## JOB
For each line of the data below that holds "scene", copy the line.

-.-.-

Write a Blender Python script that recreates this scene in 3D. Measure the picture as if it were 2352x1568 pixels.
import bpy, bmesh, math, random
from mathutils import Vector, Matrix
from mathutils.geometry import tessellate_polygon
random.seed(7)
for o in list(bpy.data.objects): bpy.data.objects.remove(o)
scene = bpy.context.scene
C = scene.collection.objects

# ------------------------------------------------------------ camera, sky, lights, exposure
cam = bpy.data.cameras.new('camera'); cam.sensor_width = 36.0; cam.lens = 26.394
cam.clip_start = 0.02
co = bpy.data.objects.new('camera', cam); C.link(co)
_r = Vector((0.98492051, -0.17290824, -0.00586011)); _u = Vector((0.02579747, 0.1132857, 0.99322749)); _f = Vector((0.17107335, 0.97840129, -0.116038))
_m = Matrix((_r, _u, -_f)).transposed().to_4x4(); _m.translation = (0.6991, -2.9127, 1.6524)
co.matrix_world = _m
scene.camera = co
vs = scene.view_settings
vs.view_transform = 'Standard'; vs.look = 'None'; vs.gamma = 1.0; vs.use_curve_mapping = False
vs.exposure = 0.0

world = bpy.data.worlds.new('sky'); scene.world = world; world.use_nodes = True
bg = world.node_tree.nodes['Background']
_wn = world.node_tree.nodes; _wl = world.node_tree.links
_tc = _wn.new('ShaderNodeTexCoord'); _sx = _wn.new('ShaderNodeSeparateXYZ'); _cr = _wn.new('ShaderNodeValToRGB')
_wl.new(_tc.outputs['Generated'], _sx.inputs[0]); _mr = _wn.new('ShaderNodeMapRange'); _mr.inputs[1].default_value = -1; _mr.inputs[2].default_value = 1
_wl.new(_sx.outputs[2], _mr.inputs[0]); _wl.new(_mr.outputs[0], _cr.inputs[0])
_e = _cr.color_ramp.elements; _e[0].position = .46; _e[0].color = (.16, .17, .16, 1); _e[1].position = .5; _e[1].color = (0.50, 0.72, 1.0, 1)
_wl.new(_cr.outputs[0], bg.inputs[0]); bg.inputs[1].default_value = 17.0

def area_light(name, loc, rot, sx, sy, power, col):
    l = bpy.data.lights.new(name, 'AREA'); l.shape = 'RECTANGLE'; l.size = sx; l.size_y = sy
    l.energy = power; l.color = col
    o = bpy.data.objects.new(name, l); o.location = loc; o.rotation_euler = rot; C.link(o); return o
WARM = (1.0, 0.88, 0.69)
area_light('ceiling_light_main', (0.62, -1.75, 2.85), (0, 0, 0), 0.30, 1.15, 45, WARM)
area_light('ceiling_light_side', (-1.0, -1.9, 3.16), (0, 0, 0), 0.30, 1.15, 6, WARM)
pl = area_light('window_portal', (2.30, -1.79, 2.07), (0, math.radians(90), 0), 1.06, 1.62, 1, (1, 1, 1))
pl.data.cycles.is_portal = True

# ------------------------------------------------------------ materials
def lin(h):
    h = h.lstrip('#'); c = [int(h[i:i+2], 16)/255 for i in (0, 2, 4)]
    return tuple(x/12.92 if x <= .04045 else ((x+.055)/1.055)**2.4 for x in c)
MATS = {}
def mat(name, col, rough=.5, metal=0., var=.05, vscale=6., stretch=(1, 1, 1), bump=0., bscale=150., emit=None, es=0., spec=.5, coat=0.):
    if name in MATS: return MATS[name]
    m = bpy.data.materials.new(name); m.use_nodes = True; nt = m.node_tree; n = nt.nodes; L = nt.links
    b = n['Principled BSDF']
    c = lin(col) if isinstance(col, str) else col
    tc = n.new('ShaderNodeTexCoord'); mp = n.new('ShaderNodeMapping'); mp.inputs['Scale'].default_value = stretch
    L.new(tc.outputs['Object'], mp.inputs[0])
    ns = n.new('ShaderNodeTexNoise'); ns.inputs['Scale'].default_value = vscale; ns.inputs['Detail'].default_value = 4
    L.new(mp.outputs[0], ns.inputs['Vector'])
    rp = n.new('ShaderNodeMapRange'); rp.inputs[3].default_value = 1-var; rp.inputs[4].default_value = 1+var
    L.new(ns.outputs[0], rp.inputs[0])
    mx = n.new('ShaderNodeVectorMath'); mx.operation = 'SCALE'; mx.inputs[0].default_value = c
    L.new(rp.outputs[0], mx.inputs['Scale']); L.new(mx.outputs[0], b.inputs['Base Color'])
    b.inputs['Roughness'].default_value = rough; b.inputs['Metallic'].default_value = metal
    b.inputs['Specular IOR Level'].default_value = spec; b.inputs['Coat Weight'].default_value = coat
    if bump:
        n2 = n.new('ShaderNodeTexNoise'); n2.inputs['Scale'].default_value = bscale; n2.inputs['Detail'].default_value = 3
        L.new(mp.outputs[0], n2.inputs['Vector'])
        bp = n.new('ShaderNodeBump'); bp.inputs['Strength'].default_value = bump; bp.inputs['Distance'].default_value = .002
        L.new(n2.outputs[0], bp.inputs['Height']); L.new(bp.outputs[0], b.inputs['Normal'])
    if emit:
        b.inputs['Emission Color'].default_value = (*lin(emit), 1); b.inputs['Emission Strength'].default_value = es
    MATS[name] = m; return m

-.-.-

## REPLY
Write a Blender Python script that recreates this scene in 3D. Measure the picture as if it were 2352x1568 pixels.
scene = bpy.context.scene
C = scene.collection.objects
scene.camera = co
vs = scene.view_settings
world = bpy.data.worlds.new('sky'); scene.world = world; world.use_nodes = True